Galliera também comentou que sempre que conhece a garagem de um proprietário de Ferrari, ele observa que, entre as Ferrari, há um SUV, porque a família precisa de mais espaço para passeios de fim de semana ou para uma ida às montanhas esquiar. E a Purosangue pode suprir essa necessidade.
Galliera ainda mencionou que o número médio de carros que um proprietário de Ferrari tem na garagem triplicou nos últimos 10 anos.
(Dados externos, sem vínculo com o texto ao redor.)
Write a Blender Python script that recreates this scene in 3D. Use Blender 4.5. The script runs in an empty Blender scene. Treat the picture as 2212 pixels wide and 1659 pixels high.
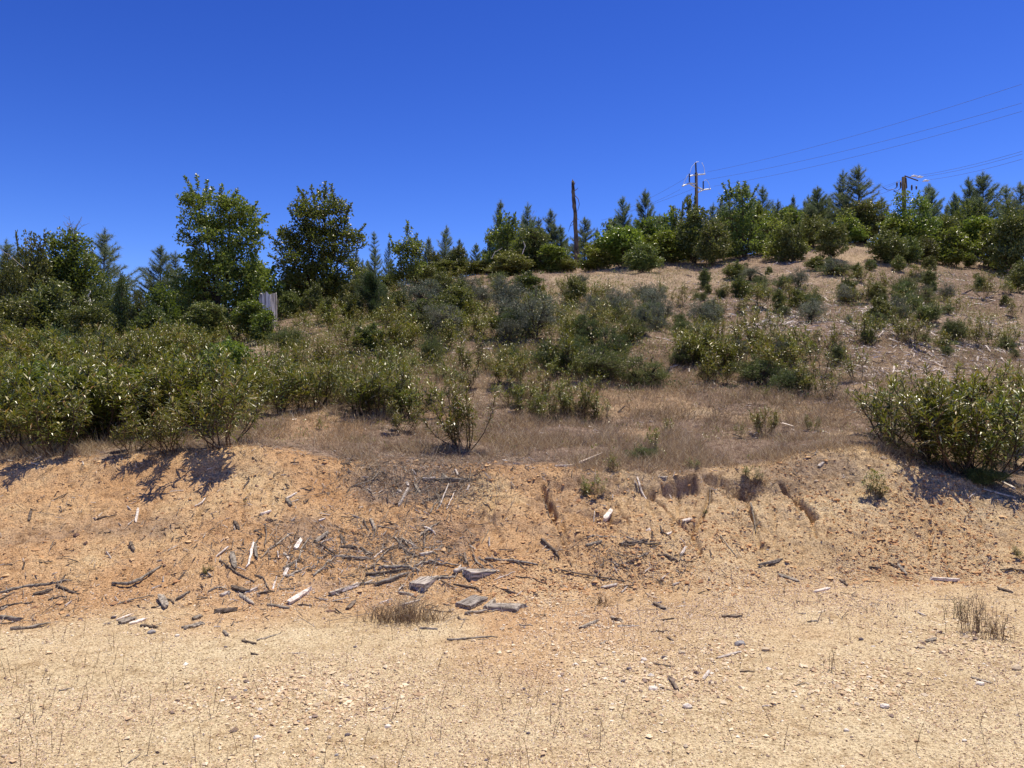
import bpy, math, random
import numpy as np
from mathutils import Vector

# ------------------------------------------------------------------ camera, sky, sun, exposure
scn = bpy.context.scene
F = 1662.0            # focal length in units of a 2212 x 1659 frame
PITCH = math.atan(18.5 / F)
CZ = 1.6
cam = bpy.data.objects.new("camera", bpy.data.cameras.new("camera"))
scn.collection.objects.link(cam)
cam.location = (0, 0, CZ)
cam.rotation_euler = (math.pi / 2 + PITCH, 0, 0)
cam.data.sensor_width = 36.0
cam.data.lens = 36.0 * F / 2212.0
cam.data.clip_start = 0.05
cam.data.clip_end = 4000
scn.camera = cam

SUN_EL, SUN_AZ = math.radians(74), math.radians(50)      # azimuth measured from +Y towards +X
w = bpy.data.worlds.new("World"); scn.world = w
w.use_nodes = True
nt = w.node_tree; nt.nodes.clear()
sky = nt.nodes.new("ShaderNodeTexSky"); sky.sky_type = 'NISHITA'; sky.sun_disc = False
sky.sun_elevation = SUN_EL; sky.sun_rotation = SUN_AZ
sky.altitude = 600; sky.air_density = 1.0; sky.dust_density = 0.0; sky.ozone_density = 4.0
# camera-like rendition of the clear sky: one contrast and gain per channel
sepc = nt.nodes.new("ShaderNodeSeparateColor"); comb = nt.nodes.new("ShaderNodeCombineColor"); nt.links.new(sky.outputs[0], sepc.inputs[0])
for ch, (gam, gain) in enumerate([(2.26, 0.0200), (1.952, 0.02366), (1.606, 0.0556)]):
    mn = nt.nodes.new("ShaderNodeMath"); mn.operation = 'MINIMUM'; mn.inputs[1].default_value = (4.0, 6.0, 8.0)[ch]
    pw = nt.nodes.new("ShaderNodeMath"); pw.operation = 'POWER'; pw.inputs[1].default_value = gam
    ml = nt.nodes.new("ShaderNodeMath"); ml.operation = 'MULTIPLY'; ml.inputs[1].default_value = gain / 0.11 / 2 ** 0.15
    nt.links.new(sepc.outputs[ch], mn.inputs[0]); nt.links.new(mn.outputs[0], pw.inputs[0]); nt.links.new(pw.outputs[0], ml.inputs[0]); nt.links.new(ml.outputs[0], comb.inputs[ch])
bgn = nt.nodes.new("ShaderNodeBackground"); bgn.inputs[1].default_value = 0.11
wo = nt.nodes.new("ShaderNodeOutputWorld")
nt.links.new(comb.outputs[0], bgn.inputs[0]); nt.links.new(bgn.outputs[0], wo.inputs[0])

sd = bpy.data.lights.new("sun", 'SUN'); sd.energy = 5.0; sd.angle = math.radians(0.5); sd.color = (1.0, 0.90, 0.74)
sun = bpy.data.objects.new("sun", sd); scn.collection.objects.link(sun)
S = Vector((math.cos(SUN_EL) * math.sin(SUN_AZ), math.cos(SUN_EL) * math.cos(SUN_AZ), math.sin(SUN_EL)))
sun.rotation_euler = S.to_track_quat('Z', 'Y').to_euler()
sun.location = (20, 20, 40)
scn.view_settings.view_transform = 'Standard'; scn.view_settings.look = 'None'
scn.view_settings.gamma = 1.0; scn.view_settings.exposure = 0.15
scn.cycles.max_bounces = 6; scn.cycles.transparent_max_bounces = 8

# ------------------------------------------------------------------ noise
rs = np.random.RandomState
def _h(ix, iy, seed):
    n = (ix.astype(np.int64) * 374761393 + iy.astype(np.int64) * 668265263 + seed * 974634777) & 0xffffffff
    n = ((n ^ (n >> 13)) * 1274126177) & 0xffffffff
    n = (n ^ (n >> 16)) & 0xffff
    return n / 65535.0
def vnoise(x, y, seed=0):
    x = np.asarray(x, float); y = np.asarray(y, float)
    ix = np.floor(x); iy = np.floor(y); fx = x - ix; fy = y - iy
    fx = fx * fx * (3 - 2 * fx); fy = fy * fy * (3 - 2 * fy)
    a = _h(ix, iy, seed); b = _h(ix + 1, iy, seed); c = _h(ix, iy + 1, seed); d = _h(ix + 1, iy + 1, seed)
    return (a * (1 - fx) + b * fx) * (1 - fy) + (c * (1 - fx) + d * fx) * fy
def fbm(x, y, seed=0, octv=4, gain=0.5):
    s = 0; a = 1; t = 0
    for i in range(octv):
        s = s + a * vnoise(x * 2 ** i + i * 17.3, y * 2 ** i - i * 9.1, seed + i); t += a; a *= gain
    return s / t
def sstep(a, b, x):
    t = np.clip((x - a) / (b - a), 0, 1); return t * t * (3 - 2 * t)

# ------------------------------------------------------------------ the lie of the land
PROF = {   # column of the frame -> foot distance of the bank, then (distance, frame row) of the ground
    -250: (5.5, [(7.9, 1025), (10, 955), (14, 850), (20, 770), (28, 725), (40, 705)]),
    0:    (5.5, [(7.8, 1000), (10, 930), (14, 838), (20, 765), (28, 720), (40, 700)]),
    370:  (5.6, [(7.8, 975), (10, 925), (14, 838), (20, 765), (28, 715), (40, 693)]),
    550:  (5.7, [(7.8, 962), (10, 918), (14, 835), (20, 750), (28, 695), (40, 668)]),
    740:  (5.8, [(8.0, 1000), (10, 922), (14, 820), (20, 730), (28, 660), (36, 640)]),
    1100: (6.0, [(8.0, 1012), (10, 935), (14, 830), (20, 700), (27, 620), (34, 590)]),
    1475: (6.2, [(8.0, 1018), (10, 940), (14, 822), (20, 700), (26, 620), (33, 572)]),
    1650: (6.3, [(8.0, 1012), (10, 935), (14, 815), (20, 690), (27, 600), (34, 545)]),
    1790: (6.4, [(8.1, 975), (10, 918), (14, 810), (20, 680), (28, 575), (36, 518)]),
    1870: (6.5, [(8.1, 968), (10, 918), (14, 812), (20, 680), (28, 578), (36, 520)]),
    2000: (6.5, [(7.9, 1018), (10, 938), (14, 830), (20, 690), (28, 600), (36, 545)]),
    2212: (6.4, [(7.6, 1082), (10, 960), (14, 850), (20, 710), (28, 620), (36, 570)]),
    2500: (6.2, [(7.5, 1110), (10, 985), (14, 865), (20, 730), (28, 640), (36, 590)]),
}
cols = sorted(PROF)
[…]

Ou seja: a Ferrari não precisa mais concorrer com os crossovers: se o público compra, em média, três vezes mais carros, a Purosangue só precisa ser um dos outros dois carros escolhidos. As chances de venda aumentam.
E considerando o que o Cayenne fez pelas finanças da Porsche, o que o Urus fez com o volume de vendas da Lamborghini e o que o Cullinan fez pela Rolls-Royce, a demanda continuará maior que a oferta. E isso diz tudo sobre essa multiplicação dos SUV do mundo moderno.